Problem to work on –
Extract the lines of the material below, beginning with the first and ending with the line that holds "COL = S.collection". Skip every picture.

Dataset content –
________

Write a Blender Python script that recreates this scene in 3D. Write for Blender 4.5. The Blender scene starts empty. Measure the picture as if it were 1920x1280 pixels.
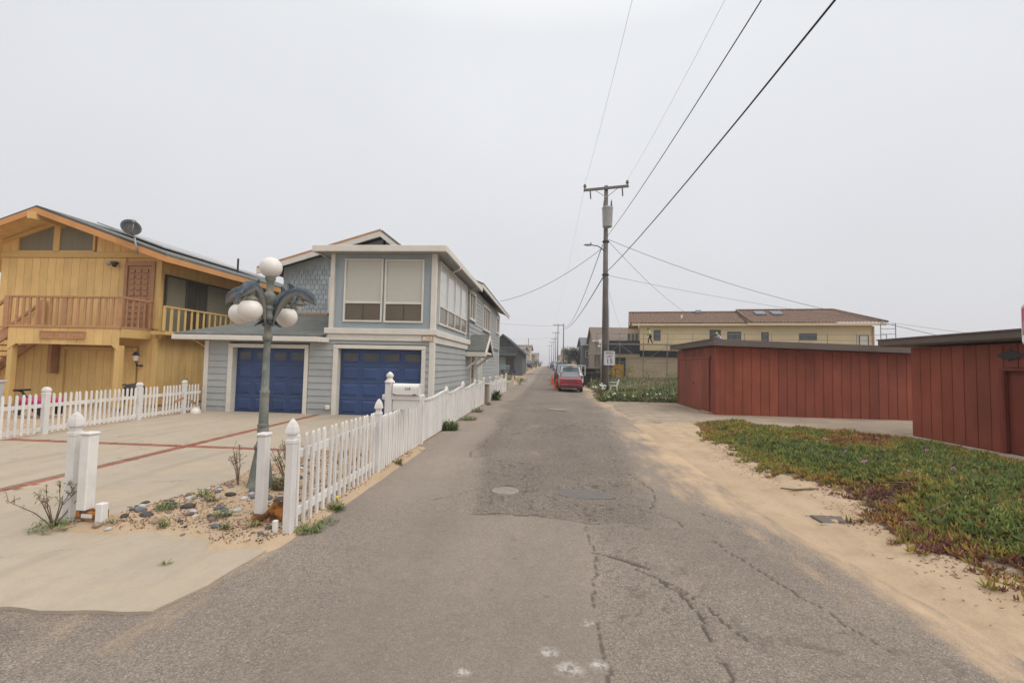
import bpy, bmesh, math, random
import numpy as np
from mathutils import Vector, Matrix

random.seed(7)
RNG = np.random.default_rng(7)
R = math.radians
S = bpy.context.scene
COL = S.collection

# ------------------------------------------------------------------ camera
cam_d = bpy.data.cameras.new('camera')
cam_d.lens = 853.0 / 1920 * 36.0
cam_d.sensor_width = 36.0
cam_d.clip_start = 0.05
cam_d.clip_end = 4000
cam = bpy.data.objects.new('camera', cam_d)
COL.objects.link(cam)
RM = Matrix(((0.99660422, -0.01782539, 0.08038831),
             (0.07935688, -0.05251558, -0.995462),
             (0.02196614, 0.998461, -0.05092268))).to_4x4()
RM.translation = Vector((0, 0, 1.65))
cam.matrix_world = RM
S.camera = cam

# ------------------------------------------------------------------ sky
W = bpy.data.worlds.new('World')
S.world = W
W.use_nodes = True
nt = W.node_tree
nt.nodes.clear()
SUN_EL, SUN_AZ = R(46), R(112)          # compass direction the light comes from (from +Y towards +X)
sky = nt.nodes.new('ShaderNodeTexSky')
sky.sky_type = 'NISHITA'
sky.sun_disc = False
sky.sun_elevation = SUN_EL
sky.sun_rotation = SUN_AZ
sky.air_density = 1.0
sky.dust_density = 4.0
tc = nt.nodes.new('ShaderNodeTexCoord')
sep = nt.nodes.new('ShaderNodeSeparateXYZ')
nt.links.new(tc.outputs['Generated'], sep.inputs[0])
ramp = nt.nodes.new('ShaderNodeValToRGB')          # even cloud deck: a little brighter towards the zenith, as every overcast sky
e = ramp.color_ramp.elements
e[0].position = 0.0
e[0].color = (0.665, 0.66, 0.685, 1)
e[1].position = 1.0
e[1].color = (1.62, 1.62, 1.62, 1)
for p, c in ((0.12, (0.675, 0.675, 0.70, 1)), (0.35, (0.705, 0.715, 0.742, 1)), (0.6, (0.765, 0.78, 0.805, 1))):
    n_ = e.new(p)
    n_.color = c
nt.links.new(sep.outputs['Z'], ramp.inputs[0])
cn = nt.nodes.new('ShaderNodeTexNoise')
cn.inputs['Scale'].default_value = 1.6
cn.inputs['Detail'].default_value = 3
cn.inputs['Roughness'].default_value = 0.45
nt.links.new(tc.outputs['Generated'], cn.inputs['Vector'])
mr = nt.nodes.new('ShaderNodeMapRange')
mr.inputs[3].default_value = 8.6
mr.inputs[4].default_value = 10.9
nt.links.new(cn.outputs[0], mr.inputs[0])
mul = nt.nodes.new('ShaderNodeVectorMath')
mul.operation = 'SCALE'
nt.links.new(ramp.outputs[0], mul.inputs[0])
nt.links.new(mr.outputs[0], mul.inputs['Scale'])
mix = nt.nodes.new('ShaderNodeMix')
mix.data_type = 'RGBA'
mix.inputs[0].default_value = 0.94
nt.links.new(sky.outputs[0], mix.inputs[6])
nt.links.new(mul.outputs[0], mix.inputs[7])
bg = nt.nodes.new('ShaderNodeBackground')
bg.inputs[1].default_value = 0.107
nt.links.new(mix.outputs[2], bg.inputs[0])
wo = nt.nodes.new('ShaderNodeOutputWorld')
nt.links.new(bg.outputs[0], wo.inputs[0])

# ------------------------------------------------------------------ sun behind the cloud
sd = bpy.data.lights.new('sun', 'SUN')
sd.energy = 1.5
sd.angle = R(50)
sd.color = (1.0, 0.965, 0.91)
so = bpy.data.objects.new('sun', sd)
COL.objects.link(so)
dvec = Vector((math.sin(SUN_AZ) * math.cos(SUN_EL), math.cos(SUN_AZ) * math.cos(SUN_EL), math.sin(SUN_EL)))
so.rotation_euler = dvec.to_track_quat('Z', 'Y').to_euler()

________

Response for this exercise –
Write a Blender Python script that recreates this scene in 3D. Write for Blender 4.5. The Blender scene starts empty. Measure the picture as if it were 1920x1280 pixels.
import bpy, bmesh, math, random
import numpy as np
from mathutils import Vector, Matrix

random.seed(7)
RNG = np.random.default_rng(7)
R = math.radians
S = bpy.context.scene
COL = S.collection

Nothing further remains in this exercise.